=== Supplied data ===
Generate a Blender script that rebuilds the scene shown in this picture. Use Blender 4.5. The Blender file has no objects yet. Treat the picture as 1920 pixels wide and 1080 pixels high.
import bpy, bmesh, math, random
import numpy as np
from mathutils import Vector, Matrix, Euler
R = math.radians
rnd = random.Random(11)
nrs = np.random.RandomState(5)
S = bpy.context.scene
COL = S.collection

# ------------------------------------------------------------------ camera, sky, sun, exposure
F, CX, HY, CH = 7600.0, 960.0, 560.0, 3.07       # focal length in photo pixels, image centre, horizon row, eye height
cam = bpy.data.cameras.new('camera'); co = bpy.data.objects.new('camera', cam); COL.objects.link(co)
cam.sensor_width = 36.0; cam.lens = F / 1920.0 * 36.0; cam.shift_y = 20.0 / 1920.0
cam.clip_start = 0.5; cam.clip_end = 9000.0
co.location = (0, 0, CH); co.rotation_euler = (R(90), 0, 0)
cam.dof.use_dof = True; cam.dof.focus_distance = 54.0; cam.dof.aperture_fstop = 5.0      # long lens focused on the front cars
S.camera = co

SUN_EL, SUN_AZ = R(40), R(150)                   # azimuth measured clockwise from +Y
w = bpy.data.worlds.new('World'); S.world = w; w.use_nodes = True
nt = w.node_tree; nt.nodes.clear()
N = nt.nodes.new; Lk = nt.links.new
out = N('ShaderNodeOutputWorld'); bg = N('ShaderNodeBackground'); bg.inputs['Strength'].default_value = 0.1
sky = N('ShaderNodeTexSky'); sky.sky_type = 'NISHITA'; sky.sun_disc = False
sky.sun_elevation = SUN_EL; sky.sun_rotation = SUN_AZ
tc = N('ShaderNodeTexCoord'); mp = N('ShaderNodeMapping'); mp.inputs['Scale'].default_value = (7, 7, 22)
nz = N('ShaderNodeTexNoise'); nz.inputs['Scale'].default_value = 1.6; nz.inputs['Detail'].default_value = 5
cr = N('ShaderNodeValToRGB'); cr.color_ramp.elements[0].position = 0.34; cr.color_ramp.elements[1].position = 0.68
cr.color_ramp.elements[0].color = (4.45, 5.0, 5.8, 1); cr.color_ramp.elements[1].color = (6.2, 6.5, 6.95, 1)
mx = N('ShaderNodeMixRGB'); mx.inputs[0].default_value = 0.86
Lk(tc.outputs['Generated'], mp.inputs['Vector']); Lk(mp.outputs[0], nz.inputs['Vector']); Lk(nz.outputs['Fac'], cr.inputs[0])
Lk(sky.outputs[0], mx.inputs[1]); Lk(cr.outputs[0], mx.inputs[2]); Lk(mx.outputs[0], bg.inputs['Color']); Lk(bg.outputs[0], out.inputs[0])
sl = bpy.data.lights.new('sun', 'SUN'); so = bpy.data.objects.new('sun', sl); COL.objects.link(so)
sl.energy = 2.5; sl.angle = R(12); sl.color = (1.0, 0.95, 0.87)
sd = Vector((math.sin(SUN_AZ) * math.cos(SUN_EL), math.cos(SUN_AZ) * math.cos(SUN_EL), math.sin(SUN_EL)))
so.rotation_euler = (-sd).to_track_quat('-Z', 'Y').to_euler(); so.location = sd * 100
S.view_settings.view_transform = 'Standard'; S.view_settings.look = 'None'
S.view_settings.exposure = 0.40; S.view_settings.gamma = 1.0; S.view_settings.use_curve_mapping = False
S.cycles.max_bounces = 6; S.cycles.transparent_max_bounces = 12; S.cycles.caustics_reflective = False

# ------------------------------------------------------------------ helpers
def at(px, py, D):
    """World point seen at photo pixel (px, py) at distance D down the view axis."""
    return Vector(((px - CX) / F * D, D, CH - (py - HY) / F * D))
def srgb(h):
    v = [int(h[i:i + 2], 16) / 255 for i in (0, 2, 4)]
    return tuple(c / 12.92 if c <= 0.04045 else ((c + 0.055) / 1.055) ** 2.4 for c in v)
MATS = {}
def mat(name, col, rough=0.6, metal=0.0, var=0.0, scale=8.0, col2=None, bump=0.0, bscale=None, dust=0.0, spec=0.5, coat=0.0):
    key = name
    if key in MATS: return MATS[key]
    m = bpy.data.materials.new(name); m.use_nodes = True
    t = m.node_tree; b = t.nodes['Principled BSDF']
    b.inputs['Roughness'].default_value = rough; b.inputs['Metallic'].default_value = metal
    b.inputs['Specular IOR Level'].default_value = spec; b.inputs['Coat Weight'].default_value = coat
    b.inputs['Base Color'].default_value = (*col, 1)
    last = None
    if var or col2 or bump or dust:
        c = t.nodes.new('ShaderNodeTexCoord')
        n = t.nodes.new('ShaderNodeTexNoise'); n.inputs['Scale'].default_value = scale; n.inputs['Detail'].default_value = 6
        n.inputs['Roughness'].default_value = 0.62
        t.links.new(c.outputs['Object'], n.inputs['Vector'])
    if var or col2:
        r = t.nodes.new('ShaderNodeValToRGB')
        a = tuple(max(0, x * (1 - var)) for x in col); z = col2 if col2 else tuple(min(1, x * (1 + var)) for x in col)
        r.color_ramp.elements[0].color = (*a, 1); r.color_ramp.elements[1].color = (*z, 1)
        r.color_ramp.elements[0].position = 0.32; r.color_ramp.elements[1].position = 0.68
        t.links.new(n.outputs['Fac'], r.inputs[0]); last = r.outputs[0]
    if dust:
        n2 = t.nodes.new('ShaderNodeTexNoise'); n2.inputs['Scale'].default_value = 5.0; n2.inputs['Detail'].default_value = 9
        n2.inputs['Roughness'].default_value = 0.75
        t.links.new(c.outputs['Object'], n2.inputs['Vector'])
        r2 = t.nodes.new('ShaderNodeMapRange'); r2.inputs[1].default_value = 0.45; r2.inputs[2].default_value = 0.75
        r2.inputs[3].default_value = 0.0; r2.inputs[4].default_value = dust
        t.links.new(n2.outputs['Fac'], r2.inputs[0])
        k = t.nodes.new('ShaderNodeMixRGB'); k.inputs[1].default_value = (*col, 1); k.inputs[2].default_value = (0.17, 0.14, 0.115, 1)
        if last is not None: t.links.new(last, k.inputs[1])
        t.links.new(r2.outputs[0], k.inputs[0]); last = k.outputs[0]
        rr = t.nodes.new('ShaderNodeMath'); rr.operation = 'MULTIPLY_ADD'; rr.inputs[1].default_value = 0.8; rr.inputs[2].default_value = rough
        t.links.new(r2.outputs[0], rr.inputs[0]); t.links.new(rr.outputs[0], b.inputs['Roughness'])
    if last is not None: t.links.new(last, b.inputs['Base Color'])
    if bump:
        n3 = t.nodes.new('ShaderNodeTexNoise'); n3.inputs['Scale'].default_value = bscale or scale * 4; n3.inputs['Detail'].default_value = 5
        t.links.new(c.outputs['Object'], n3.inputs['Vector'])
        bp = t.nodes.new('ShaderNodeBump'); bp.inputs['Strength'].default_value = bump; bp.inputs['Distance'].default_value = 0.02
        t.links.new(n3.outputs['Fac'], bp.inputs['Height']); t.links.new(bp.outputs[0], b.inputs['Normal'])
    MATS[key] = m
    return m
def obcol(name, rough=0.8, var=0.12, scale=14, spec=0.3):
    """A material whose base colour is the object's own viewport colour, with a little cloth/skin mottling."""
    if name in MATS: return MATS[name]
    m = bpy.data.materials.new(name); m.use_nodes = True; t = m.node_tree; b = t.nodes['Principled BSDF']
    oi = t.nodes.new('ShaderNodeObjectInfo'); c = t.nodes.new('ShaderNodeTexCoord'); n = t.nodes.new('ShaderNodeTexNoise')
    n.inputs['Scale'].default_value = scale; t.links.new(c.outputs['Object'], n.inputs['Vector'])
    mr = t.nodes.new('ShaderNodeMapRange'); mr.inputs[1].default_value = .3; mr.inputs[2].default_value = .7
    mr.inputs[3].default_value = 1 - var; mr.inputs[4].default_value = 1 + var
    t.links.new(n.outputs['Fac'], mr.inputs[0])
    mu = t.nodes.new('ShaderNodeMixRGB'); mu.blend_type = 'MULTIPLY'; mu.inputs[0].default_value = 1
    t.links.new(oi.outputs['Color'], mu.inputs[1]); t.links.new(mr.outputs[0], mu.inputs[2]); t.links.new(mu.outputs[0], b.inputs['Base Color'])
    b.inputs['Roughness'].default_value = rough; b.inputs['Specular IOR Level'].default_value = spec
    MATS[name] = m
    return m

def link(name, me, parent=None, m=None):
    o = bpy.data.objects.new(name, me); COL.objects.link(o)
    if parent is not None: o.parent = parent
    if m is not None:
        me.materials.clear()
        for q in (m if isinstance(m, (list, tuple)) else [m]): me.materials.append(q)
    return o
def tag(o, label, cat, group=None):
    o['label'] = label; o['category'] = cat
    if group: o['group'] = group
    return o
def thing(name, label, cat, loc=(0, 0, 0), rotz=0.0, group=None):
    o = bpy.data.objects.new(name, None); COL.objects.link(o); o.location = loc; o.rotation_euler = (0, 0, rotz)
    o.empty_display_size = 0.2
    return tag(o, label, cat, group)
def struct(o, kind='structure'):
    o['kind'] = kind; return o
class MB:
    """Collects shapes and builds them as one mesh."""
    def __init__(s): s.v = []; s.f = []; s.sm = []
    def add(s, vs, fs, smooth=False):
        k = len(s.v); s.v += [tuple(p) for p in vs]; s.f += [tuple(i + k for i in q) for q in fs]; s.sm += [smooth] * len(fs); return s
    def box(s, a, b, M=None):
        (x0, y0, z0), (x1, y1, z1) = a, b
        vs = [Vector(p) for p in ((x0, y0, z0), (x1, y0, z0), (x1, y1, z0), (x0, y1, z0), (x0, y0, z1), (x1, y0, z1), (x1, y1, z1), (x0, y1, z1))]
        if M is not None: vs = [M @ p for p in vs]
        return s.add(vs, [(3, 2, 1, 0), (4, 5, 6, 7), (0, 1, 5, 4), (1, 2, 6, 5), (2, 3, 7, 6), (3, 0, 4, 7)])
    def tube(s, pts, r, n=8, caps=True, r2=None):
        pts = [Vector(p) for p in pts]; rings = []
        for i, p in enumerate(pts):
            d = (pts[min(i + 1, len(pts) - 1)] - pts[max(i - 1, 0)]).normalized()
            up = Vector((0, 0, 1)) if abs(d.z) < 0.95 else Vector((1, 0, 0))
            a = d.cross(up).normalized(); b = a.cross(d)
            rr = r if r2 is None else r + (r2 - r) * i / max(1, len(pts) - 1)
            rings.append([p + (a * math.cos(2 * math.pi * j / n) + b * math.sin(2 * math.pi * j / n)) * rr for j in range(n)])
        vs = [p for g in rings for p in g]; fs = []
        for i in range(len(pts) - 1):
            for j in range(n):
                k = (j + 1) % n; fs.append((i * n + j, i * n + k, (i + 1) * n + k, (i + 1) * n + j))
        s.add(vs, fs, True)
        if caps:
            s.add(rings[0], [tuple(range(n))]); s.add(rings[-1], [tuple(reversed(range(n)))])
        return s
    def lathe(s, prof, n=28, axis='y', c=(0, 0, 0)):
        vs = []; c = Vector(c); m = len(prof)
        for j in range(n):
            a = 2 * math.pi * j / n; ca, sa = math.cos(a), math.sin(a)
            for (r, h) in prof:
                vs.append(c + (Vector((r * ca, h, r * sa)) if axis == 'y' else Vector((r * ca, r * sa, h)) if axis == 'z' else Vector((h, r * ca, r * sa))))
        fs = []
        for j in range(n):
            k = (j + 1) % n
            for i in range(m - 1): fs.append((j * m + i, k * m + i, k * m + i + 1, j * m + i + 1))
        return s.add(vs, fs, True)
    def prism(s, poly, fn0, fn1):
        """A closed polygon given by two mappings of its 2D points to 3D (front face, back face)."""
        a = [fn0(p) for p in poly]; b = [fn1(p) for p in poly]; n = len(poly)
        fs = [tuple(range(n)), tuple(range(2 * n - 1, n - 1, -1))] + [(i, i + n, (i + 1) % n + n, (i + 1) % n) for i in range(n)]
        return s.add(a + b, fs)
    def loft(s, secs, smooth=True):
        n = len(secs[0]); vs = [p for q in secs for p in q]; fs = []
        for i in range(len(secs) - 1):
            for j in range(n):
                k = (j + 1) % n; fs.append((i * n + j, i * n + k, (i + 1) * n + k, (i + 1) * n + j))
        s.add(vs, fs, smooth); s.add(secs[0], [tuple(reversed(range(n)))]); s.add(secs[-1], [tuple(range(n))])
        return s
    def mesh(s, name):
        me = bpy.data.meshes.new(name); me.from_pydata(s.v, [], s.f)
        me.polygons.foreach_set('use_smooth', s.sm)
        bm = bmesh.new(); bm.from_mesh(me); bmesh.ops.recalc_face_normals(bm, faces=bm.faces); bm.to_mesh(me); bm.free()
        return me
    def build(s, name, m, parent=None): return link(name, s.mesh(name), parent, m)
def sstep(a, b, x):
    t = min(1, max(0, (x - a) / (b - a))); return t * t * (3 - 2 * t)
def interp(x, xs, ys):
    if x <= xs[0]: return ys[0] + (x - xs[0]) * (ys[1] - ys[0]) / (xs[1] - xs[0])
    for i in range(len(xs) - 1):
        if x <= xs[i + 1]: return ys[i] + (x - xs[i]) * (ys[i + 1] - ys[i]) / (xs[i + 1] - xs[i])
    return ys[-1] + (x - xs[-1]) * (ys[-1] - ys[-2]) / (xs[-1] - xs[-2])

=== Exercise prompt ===
Identify every line holding the word "pixels" and copy it out.

=== Answer for the task ===
Generate a Blender script that rebuilds the scene shown in this picture. Use Blender 4.5. The Blender file has no objects yet. Treat the picture as 1920 pixels wide and 1080 pixels high.
F, CX, HY, CH = 7600.0, 960.0, 560.0, 3.07       # focal length in photo pixels, image centre, horizon row, eye height